From “a master of verbal burlesque [and] a connoisseur of psychological blackmail” (John Updike), Witold Gombrowicz’s harrowing and hilarious pastiche of the Gothic novel, now in a new, authoritative English translation
Witold Gombrowicz is considered by many to be Poland’s greatest modernist, and in The Possessed, he demonstrates his playful brilliance and astonishing range by using the familiar tropes of the Gothic novel to produce a darkly funny and lively subversion of the form. With dreams of escaping his small-town existence and the limitations of his class, a young tennis coach travels to the heart of the Polish countryside to train Maja Ochołowska, a beautiful and promising player whose bourgeois family has fallen upon difficult circumstances.
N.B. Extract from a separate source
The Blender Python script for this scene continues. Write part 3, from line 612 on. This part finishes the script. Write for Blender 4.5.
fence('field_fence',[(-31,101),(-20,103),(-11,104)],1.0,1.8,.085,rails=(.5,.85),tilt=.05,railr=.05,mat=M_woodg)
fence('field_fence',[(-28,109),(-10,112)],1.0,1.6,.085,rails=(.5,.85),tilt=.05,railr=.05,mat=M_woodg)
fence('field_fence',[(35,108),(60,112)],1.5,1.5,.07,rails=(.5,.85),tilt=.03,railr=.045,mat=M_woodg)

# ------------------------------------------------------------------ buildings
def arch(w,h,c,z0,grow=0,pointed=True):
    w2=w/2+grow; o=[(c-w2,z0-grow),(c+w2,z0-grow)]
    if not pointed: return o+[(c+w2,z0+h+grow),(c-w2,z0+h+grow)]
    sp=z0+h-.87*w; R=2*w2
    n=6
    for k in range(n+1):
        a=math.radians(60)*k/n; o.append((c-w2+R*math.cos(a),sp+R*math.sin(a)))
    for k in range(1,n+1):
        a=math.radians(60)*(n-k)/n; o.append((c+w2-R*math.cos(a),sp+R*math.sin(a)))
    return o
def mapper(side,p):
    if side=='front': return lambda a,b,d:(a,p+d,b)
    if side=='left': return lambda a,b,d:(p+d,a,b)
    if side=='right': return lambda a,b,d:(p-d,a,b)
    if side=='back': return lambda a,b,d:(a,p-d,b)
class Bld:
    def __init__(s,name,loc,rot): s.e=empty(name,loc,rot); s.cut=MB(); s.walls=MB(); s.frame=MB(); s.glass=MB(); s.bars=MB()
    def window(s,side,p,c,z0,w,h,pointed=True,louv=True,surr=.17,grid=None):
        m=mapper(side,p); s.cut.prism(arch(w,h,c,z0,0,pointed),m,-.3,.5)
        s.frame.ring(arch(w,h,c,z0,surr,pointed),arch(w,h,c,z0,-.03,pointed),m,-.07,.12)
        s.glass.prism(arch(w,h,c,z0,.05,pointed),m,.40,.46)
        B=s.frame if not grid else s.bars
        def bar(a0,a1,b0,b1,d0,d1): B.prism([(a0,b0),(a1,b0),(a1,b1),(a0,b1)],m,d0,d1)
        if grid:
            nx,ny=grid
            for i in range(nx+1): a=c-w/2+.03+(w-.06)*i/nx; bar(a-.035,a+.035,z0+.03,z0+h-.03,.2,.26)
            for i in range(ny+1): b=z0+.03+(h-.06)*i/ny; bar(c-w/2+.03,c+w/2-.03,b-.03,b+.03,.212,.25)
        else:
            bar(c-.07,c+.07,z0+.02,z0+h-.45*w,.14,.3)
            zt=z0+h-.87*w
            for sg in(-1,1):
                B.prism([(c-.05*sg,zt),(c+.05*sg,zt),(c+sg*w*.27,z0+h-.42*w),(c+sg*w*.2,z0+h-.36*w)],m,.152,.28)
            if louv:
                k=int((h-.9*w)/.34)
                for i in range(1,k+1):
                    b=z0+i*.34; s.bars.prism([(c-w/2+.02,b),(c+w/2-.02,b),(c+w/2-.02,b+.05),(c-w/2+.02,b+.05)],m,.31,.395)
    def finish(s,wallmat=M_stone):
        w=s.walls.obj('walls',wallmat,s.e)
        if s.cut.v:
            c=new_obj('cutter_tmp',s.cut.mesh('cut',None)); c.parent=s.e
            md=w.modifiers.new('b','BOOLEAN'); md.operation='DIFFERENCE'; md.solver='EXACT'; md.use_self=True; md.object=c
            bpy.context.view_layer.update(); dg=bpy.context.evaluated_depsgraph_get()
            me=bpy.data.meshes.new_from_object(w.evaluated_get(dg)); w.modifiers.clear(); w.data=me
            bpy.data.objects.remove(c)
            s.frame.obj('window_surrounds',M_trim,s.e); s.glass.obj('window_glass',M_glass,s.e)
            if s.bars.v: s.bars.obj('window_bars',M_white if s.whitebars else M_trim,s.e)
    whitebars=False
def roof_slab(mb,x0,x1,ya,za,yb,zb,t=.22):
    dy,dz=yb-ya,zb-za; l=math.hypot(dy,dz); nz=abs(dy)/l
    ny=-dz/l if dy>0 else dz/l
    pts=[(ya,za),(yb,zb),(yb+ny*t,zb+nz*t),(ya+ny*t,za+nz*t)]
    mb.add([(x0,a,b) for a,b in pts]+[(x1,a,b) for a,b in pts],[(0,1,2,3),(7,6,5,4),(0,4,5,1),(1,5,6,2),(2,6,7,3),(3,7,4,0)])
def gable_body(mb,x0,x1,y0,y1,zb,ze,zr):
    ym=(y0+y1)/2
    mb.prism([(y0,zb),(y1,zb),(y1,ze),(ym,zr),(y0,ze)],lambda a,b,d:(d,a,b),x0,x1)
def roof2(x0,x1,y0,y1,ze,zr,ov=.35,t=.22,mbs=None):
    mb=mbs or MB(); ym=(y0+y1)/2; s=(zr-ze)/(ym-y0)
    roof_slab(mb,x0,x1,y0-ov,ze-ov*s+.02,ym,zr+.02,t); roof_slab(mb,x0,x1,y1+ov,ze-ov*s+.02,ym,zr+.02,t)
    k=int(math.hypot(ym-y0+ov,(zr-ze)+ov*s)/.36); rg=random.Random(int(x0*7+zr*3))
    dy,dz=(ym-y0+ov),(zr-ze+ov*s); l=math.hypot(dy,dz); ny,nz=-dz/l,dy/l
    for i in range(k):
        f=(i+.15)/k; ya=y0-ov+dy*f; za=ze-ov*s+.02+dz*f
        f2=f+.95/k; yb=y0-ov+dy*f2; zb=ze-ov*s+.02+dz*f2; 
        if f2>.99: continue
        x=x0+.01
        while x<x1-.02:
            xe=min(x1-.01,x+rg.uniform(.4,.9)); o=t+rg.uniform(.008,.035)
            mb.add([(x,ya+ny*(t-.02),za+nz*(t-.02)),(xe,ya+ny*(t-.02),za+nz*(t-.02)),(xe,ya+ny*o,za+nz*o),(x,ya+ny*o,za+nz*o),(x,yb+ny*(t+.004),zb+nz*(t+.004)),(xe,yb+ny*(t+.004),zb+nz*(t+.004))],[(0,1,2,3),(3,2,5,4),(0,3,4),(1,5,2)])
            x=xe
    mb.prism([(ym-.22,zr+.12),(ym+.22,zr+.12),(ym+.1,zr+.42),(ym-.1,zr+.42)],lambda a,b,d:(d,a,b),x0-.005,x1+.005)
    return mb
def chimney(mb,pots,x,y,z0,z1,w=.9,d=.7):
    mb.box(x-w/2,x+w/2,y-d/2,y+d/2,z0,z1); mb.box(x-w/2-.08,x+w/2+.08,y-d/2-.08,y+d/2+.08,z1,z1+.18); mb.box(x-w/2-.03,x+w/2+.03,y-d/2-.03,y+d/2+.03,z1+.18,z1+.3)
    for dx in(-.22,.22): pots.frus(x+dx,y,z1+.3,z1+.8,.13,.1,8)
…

Yet as Maja and the young man are alternately drawn to and repulsed by the other, they find themselves embroiled in the fantastic happenings taking place at the dilapidated castle nearby, where a mad prince haunts the halls, and bewitched towels, conniving secretaries, famous clairvoyants, and uncanny doubles conspire to determine the fate of the lovers. Serialized first in Poland in the days preceding the Nazi invasion, and now translated directly into English for the first time by Antonia Lloyd-Jones, The Possessed is a comic jewel, a hair-raising thriller, and a provocative early masterpiece from the acclaimed author of classics like Pornografia and Cosmos.
Sobre o autor
Witold Gombrowicz (1904-1969) is one of the twentieth century’s most important modernists and enduring avant-garde writers. His first novel, Ferdydurke, was published in Poland in 1937, and he lived in exile in Argentina from the beginning of World War II to 1963. Among many literary works, he is the author of his three-volume Diaries, as well as the novels Trans-Atlantyk, Pornografia, and Cosmos, winner of the 1967 International Prize for Literature.